Dec 5, 2007 10:36 am US/Eastern
State May Remove Manatee From Endangered List
KEY LARGO (CBS4) ―
The Florida Fish and Wildlife Conservation Commission are meeting in the Keys Wednesday to consider moving the manatee off the state's list of endangered species.
Its removal from the endangered list has animal advocates concerned. The say changing the manatee's status to the lower category of endangered could mislead the public into believing they don't need to be careful around the animals.
Manatees have been on the state endangered list since 1979, but now state experts say the manatee is no longer at imminent risk of extinction which is one of the requirements to be on the endangered species list. They say classifying them as threatened and facing a high risk of extinction is more appropriate.
That reclassification does not mean a change in protections enjoyed by the species which will continue to have federal endangered status.

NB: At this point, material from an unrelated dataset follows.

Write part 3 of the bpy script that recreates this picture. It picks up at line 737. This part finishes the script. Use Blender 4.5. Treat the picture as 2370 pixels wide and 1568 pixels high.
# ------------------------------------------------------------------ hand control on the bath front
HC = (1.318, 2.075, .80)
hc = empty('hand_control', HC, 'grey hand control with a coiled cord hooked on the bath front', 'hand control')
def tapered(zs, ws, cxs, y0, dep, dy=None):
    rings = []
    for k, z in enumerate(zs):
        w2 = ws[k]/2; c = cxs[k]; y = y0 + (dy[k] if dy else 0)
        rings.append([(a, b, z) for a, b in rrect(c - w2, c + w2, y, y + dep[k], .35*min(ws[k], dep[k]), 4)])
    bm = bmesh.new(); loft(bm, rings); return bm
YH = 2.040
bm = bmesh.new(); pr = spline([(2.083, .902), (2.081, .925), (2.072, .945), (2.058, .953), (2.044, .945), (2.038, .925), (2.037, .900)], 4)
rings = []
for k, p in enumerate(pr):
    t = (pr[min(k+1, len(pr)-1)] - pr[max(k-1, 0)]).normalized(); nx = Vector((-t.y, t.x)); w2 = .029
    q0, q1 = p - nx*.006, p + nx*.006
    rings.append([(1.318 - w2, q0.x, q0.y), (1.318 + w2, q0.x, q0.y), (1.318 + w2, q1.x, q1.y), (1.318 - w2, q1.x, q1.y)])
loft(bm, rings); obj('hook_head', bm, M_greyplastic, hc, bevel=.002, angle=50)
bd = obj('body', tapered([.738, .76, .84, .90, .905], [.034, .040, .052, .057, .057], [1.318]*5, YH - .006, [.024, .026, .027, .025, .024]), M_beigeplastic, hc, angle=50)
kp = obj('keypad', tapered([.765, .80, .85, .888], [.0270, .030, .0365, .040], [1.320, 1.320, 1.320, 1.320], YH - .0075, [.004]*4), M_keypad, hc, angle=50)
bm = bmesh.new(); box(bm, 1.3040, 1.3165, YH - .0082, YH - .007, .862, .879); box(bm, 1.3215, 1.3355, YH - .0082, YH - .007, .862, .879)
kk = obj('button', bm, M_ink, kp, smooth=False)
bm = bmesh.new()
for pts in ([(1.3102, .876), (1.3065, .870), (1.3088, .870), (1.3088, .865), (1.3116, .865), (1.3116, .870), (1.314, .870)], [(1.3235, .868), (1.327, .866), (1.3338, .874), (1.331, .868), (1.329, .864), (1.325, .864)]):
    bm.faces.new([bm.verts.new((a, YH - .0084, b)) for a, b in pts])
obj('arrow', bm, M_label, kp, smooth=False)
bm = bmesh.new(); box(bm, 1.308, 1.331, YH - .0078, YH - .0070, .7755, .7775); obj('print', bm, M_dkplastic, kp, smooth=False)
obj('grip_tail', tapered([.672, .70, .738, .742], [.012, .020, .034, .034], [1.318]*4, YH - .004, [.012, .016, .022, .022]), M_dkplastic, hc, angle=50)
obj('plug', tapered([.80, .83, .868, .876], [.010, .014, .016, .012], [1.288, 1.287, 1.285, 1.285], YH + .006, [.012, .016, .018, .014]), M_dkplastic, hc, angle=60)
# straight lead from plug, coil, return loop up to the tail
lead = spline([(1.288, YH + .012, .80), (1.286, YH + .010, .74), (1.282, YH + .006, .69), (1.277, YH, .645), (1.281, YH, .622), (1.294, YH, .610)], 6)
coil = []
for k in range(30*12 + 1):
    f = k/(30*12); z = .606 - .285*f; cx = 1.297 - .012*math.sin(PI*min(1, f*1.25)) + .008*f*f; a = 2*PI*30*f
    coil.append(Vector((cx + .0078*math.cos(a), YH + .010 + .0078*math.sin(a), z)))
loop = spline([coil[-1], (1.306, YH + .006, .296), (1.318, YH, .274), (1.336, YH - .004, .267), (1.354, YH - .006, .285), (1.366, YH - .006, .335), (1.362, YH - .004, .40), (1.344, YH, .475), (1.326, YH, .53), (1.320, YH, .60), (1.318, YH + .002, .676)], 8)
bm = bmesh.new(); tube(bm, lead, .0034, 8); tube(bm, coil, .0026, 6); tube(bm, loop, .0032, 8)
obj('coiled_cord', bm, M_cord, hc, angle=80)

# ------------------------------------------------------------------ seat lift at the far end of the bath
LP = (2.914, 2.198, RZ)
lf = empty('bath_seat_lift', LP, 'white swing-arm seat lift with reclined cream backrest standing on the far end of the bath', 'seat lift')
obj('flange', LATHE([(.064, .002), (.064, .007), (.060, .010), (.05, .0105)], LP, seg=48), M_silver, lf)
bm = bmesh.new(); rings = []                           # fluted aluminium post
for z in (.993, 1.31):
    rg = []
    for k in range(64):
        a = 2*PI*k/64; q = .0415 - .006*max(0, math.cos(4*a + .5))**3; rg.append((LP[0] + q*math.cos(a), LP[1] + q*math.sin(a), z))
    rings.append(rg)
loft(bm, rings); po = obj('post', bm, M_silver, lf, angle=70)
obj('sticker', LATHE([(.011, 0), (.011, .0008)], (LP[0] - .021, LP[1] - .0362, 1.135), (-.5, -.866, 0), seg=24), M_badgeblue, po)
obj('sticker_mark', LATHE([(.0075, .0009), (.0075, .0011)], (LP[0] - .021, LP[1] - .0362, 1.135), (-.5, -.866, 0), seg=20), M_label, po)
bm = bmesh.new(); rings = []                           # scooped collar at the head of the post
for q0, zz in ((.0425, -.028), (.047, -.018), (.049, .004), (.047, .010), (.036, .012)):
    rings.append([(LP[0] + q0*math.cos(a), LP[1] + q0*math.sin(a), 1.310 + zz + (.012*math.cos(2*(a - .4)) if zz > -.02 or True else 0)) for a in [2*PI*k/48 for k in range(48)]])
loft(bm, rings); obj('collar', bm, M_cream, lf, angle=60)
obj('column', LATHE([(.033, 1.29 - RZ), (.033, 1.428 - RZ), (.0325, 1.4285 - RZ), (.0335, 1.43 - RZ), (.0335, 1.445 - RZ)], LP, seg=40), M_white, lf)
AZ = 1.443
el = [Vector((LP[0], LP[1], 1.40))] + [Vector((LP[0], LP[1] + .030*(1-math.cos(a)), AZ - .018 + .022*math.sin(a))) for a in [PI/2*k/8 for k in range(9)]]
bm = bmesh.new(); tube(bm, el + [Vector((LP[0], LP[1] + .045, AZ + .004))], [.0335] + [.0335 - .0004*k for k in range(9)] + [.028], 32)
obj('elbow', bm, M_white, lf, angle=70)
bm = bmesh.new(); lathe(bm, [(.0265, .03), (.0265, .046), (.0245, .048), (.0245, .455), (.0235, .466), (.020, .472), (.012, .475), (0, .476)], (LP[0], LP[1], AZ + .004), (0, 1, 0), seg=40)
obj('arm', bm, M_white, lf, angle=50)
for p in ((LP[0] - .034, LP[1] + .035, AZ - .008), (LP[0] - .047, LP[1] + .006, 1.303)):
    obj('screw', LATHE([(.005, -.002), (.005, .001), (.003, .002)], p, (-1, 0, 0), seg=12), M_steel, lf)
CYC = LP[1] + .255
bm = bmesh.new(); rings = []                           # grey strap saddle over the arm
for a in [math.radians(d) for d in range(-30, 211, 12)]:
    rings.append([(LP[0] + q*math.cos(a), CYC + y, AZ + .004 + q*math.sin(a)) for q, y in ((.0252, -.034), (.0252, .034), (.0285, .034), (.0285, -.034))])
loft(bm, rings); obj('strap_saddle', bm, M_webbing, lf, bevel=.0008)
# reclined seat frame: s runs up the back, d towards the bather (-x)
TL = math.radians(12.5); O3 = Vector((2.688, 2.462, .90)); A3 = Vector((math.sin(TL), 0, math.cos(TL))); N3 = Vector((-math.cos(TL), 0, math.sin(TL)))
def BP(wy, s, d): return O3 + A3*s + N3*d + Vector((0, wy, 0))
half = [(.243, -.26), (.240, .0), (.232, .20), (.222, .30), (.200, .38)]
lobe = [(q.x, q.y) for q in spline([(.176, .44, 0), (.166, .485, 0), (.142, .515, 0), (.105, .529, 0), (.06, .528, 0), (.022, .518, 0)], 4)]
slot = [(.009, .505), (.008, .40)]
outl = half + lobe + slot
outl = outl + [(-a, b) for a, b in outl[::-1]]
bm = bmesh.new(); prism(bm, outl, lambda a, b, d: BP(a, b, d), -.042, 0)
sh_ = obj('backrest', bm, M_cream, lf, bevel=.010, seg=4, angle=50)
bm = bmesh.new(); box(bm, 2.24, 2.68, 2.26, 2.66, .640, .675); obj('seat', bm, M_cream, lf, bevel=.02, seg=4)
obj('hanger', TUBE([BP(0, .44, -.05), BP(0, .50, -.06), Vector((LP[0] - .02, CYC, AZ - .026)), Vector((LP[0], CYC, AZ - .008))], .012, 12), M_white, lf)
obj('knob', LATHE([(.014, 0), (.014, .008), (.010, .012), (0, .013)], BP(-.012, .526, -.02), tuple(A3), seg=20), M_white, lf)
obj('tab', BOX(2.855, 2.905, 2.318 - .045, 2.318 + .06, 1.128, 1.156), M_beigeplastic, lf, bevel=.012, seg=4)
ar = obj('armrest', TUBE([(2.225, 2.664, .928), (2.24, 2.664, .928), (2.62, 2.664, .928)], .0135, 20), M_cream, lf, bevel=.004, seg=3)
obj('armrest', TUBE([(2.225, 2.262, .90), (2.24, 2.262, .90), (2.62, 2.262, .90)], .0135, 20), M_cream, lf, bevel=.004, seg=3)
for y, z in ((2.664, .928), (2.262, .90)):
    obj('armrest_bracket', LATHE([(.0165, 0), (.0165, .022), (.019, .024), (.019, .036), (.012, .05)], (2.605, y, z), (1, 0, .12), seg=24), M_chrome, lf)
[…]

Florida Fish and Wildlife Conservation Commissioners had been set to vote on the reclassification last September, but that vote was postponed
after Governor Charlie Crist asked for a delay so that the three recently appointed commissioners had time to study the issue. He also said a better way to count the animals needed to be found before a downgrade could be considered.
The method for counting the mammals has always been disputed, and its results questioned. This year, the annual census recorded
about 28-hundred manatees in Florida's waters; that's up from around 13-hundred counted during the first survey in 1991.